'''

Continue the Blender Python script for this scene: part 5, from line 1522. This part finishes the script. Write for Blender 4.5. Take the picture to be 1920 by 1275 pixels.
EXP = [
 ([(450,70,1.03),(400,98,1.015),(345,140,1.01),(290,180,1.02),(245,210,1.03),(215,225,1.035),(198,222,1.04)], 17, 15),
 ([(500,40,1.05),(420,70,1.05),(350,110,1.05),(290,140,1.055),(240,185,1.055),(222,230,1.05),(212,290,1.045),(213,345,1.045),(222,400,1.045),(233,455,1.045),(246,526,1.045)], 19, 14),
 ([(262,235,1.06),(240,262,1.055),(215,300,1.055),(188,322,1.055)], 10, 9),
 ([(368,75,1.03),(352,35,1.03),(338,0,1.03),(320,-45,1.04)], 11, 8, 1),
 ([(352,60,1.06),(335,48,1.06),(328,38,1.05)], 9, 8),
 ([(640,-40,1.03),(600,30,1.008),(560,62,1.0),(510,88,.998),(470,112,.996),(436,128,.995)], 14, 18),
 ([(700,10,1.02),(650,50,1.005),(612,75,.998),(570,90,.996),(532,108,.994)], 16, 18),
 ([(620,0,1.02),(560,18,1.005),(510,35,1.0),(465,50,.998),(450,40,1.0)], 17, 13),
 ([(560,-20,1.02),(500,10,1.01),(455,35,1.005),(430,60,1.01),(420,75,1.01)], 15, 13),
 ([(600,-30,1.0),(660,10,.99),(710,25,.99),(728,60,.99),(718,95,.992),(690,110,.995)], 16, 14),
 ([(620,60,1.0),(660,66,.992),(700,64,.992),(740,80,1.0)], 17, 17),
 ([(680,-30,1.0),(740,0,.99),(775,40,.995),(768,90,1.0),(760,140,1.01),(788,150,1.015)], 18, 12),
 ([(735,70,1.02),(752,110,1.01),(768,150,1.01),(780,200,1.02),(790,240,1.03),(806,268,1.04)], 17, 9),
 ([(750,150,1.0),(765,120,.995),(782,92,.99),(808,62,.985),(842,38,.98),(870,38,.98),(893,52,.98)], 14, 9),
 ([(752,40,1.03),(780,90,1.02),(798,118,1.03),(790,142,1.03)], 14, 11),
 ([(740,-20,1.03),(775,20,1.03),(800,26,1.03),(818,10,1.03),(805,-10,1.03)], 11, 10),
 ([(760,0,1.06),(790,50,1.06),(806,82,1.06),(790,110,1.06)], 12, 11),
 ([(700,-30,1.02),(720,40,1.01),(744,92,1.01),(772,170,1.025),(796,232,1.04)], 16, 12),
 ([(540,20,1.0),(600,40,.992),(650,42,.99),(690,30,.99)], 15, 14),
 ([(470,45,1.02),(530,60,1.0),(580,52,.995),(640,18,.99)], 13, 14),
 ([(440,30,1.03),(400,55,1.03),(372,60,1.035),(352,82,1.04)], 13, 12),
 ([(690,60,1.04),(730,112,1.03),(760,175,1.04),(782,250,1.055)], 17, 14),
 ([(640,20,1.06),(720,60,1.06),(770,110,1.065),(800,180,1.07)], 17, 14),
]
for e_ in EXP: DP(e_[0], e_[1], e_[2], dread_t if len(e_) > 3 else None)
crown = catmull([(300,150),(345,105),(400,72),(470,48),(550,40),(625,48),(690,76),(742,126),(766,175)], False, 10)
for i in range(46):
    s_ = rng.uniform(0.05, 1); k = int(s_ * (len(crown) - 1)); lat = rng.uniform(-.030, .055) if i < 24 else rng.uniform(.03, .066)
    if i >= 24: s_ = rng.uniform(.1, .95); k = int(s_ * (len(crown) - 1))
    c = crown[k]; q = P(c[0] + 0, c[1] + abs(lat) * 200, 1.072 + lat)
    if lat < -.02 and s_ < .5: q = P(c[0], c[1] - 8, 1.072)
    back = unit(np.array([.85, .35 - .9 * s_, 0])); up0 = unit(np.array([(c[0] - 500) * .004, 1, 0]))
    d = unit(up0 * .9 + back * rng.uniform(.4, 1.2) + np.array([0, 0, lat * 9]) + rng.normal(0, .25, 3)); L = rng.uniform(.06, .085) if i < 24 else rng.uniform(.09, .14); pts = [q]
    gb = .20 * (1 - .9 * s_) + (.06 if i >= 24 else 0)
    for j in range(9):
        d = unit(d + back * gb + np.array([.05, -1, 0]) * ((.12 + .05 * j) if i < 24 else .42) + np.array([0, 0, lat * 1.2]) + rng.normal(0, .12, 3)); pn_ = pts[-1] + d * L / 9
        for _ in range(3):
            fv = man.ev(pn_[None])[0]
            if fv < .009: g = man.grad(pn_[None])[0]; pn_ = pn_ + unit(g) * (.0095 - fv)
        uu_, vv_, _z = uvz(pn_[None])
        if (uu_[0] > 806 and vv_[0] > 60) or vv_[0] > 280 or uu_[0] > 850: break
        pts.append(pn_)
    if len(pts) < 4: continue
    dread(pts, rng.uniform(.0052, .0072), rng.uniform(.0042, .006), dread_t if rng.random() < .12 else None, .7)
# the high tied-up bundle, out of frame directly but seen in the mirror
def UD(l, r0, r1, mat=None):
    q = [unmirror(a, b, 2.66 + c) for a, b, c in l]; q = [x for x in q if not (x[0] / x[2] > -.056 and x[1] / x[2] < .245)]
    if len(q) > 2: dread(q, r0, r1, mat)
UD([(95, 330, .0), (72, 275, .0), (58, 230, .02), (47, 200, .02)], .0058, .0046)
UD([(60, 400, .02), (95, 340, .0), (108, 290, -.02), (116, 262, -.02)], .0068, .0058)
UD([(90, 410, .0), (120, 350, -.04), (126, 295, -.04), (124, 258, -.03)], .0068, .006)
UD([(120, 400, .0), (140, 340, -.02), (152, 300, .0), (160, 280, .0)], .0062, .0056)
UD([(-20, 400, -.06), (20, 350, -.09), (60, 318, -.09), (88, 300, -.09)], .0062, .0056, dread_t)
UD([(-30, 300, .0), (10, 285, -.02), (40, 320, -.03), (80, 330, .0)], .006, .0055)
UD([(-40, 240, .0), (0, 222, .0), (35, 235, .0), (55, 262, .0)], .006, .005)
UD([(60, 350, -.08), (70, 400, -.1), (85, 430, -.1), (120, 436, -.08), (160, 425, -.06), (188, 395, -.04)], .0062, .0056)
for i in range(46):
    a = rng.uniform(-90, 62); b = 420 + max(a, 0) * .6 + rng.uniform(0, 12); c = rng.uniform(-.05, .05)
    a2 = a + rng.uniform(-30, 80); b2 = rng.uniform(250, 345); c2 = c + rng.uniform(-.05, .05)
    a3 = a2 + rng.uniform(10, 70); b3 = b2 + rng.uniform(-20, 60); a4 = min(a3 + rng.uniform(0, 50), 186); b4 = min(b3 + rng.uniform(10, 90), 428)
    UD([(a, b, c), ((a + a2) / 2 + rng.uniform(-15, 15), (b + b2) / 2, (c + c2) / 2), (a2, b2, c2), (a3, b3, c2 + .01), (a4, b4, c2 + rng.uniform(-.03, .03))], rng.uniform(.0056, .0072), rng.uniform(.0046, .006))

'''

TO DO:
Retype all the material above precisely, with no line left out.

SOLUTION BELOW:
Continue the Blender Python script for this scene: part 5, from line 1522. This part finishes the script. Write for Blender 4.5. Take the picture to be 1920 by 1275 pixels.
EXP = [
 ([(450,70,1.03),(400,98,1.015),(345,140,1.01),(290,180,1.02),(245,210,1.03),(215,225,1.035),(198,222,1.04)], 17, 15),
 ([(500,40,1.05),(420,70,1.05),(350,110,1.05),(290,140,1.055),(240,185,1.055),(222,230,1.05),(212,290,1.045),(213,345,1.045),(222,400,1.045),(233,455,1.045),(246,526,1.045)], 19, 14),
 ([(262,235,1.06),(240,262,1.055),(215,300,1.055),(188,322,1.055)], 10, 9),
 ([(368,75,1.03),(352,35,1.03),(338,0,1.03),(320,-45,1.04)], 11, 8, 1),
 ([(352,60,1.06),(335,48,1.06),(328,38,1.05)], 9, 8),
 ([(640,-40,1.03),(600,30,1.008),(560,62,1.0),(510,88,.998),(470,112,.996),(436,128,.995)], 14, 18),
 ([(700,10,1.02),(650,50,1.005),(612,75,.998),(570,90,.996),(532,108,.994)], 16, 18),
 ([(620,0,1.02),(560,18,1.005),(510,35,1.0),(465,50,.998),(450,40,1.0)], 17, 13),
 ([(560,-20,1.02),(500,10,1.01),(455,35,1.005),(430,60,1.01),(420,75,1.01)], 15, 13),
 ([(600,-30,1.0),(660,10,.99),(710,25,.99),(728,60,.99),(718,95,.992),(690,110,.995)], 16, 14),
 ([(620,60,1.0),(660,66,.992),(700,64,.992),(740,80,1.0)], 17, 17),
 ([(680,-30,1.0),(740,0,.99),(775,40,.995),(768,90,1.0),(760,140,1.01),(788,150,1.015)], 18, 12),
 ([(735,70,1.02),(752,110,1.01),(768,150,1.01),(780,200,1.02),(790,240,1.03),(806,268,1.04)], 17, 9),
 ([(750,150,1.0),(765,120,.995),(782,92,.99),(808,62,.985),(842,38,.98),(870,38,.98),(893,52,.98)], 14, 9),
 ([(752,40,1.03),(780,90,1.02),(798,118,1.03),(790,142,1.03)], 14, 11),
 ([(740,-20,1.03),(775,20,1.03),(800,26,1.03),(818,10,1.03),(805,-10,1.03)], 11, 10),
 ([(760,0,1.06),(790,50,1.06),(806,82,1.06),(790,110,1.06)], 12, 11),
 ([(700,-30,1.02),(720,40,1.01),(744,92,1.01),(772,170,1.025),(796,232,1.04)], 16, 12),
 ([(540,20,1.0),(600,40,.992),(650,42,.99),(690,30,.99)], 15, 14),
 ([(470,45,1.02),(530,60,1.0),(580,52,.995),(640,18,.99)], 13, 14),
 ([(440,30,1.03),(400,55,1.03),(372,60,1.035),(352,82,1.04)], 13, 12),
 ([(690,60,1.04),(730,112,1.03),(760,175,1.04),(782,250,1.055)], 17, 14),
 ([(640,20,1.06),(720,60,1.06),(770,110,1.065),(800,180,1.07)], 17, 14),
]
for e_ in EXP: DP(e_[0], e_[1], e_[2], dread_t if len(e_) > 3 else None)
crown = catmull([(300,150),(345,105),(400,72),(470,48),(550,40),(625,48),(690,76),(742,126),(766,175)], False, 10)
for i in range(46):
    s_ = rng.uniform(0.05, 1); k = int(s_ * (len(crown) - 1)); lat = rng.uniform(-.030, .055) if i < 24 else rng.uniform(.03, .066)
    if i >= 24: s_ = rng.uniform(.1, .95); k = int(s_ * (len(crown) - 1))
    c = crown[k]; q = P(c[0] + 0, c[1] + abs(lat) * 200, 1.072 + lat)
    if lat < -.02 and s_ < .5: q = P(c[0], c[1] - 8, 1.072)
    back = unit(np.array([.85, .35 - .9 * s_, 0])); up0 = unit(np.array([(c[0] - 500) * .004, 1, 0]))
    d = unit(up0 * .9 + back * rng.uniform(.4, 1.2) + np.array([0, 0, lat * 9]) + rng.normal(0, .25, 3)); L = rng.uniform(.06, .085) if i < 24 else rng.uniform(.09, .14); pts = [q]
    gb = .20 * (1 - .9 * s_) + (.06 if i >= 24 else 0)
    for j in range(9):
        d = unit(d + back * gb + np.array([.05, -1, 0]) * ((.12 + .05 * j) if i < 24 else .42) + np.array([0, 0, lat * 1.2]) + rng.normal(0, .12, 3)); pn_ = pts[-1] + d * L / 9
        for _ in range(3):
            fv = man.ev(pn_[None])[0]
            if fv < .009: g = man.grad(pn_[None])[0]; pn_ = pn_ + unit(g) * (.0095 - fv)
        uu_, vv_, _z = uvz(pn_[None])
        if (uu_[0] > 806 and vv_[0] > 60) or vv_[0] > 280 or uu_[0] > 850: break
        pts.append(pn_)
    if len(pts) < 4: continue
    dread(pts, rng.uniform(.0052, .0072), rng.uniform(.0042, .006), dread_t if rng.random() < .12 else None, .7)
# the high tied-up bundle, out of frame directly but seen in the mirror
def UD(l, r0, r1, mat=None):
    q = [unmirror(a, b, 2.66 + c) for a, b, c in l]; q = [x for x in q if not (x[0] / x[2] > -.056 and x[1] / x[2] < .245)]
    if len(q) > 2: dread(q, r0, r1, mat)
UD([(95, 330, .0), (72, 275, .0), (58, 230, .02), (47, 200, .02)], .0058, .0046)
UD([(60, 400, .02), (95, 340, .0), (108, 290, -.02), (116, 262, -.02)], .0068, .0058)
UD([(90, 410, .0), (120, 350, -.04), (126, 295, -.04), (124, 258, -.03)], .0068, .006)
UD([(120, 400, .0), (140, 340, -.02), (152, 300, .0), (160, 280, .0)], .0062, .0056)
UD([(-20, 400, -.06), (20, 350, -.09), (60, 318, -.09), (88, 300, -.09)], .0062, .0056, dread_t)
UD([(-30, 300, .0), (10, 285, -.02), (40, 320, -.03), (80, 330, .0)], .006, .0055)
UD([(-40, 240, .0), (0, 222, .0), (35, 235, .0), (55, 262, .0)], .006, .005)
UD([(60, 350, -.08), (70, 400, -.1), (85, 430, -.1), (120, 436, -.08), (160, 425, -.06), (188, 395, -.04)], .0062, .0056)
for i in range(46):
    a = rng.uniform(-90, 62); b = 420 + max(a, 0) * .6 + rng.uniform(0, 12); c = rng.uniform(-.05, .05)
    a2 = a + rng.uniform(-30, 80); b2 = rng.uniform(250, 345); c2 = c + rng.uniform(-.05, .05)
    a3 = a2 + rng.uniform(10, 70); b3 = b2 + rng.uniform(-20, 60); a4 = min(a3 + rng.uniform(0, 50), 186); b4 = min(b3 + rng.uniform(10, 90), 428)
    UD([(a, b, c), ((a + a2) / 2 + rng.uniform(-15, 15), (b + b2) / 2, (c + c2) / 2), (a2, b2, c2), (a3, b3, c2 + .01), (a4, b4, c2 + rng.uniform(-.03, .03))], rng.uniform(.0056, .0072), rng.uniform(.0046, .006))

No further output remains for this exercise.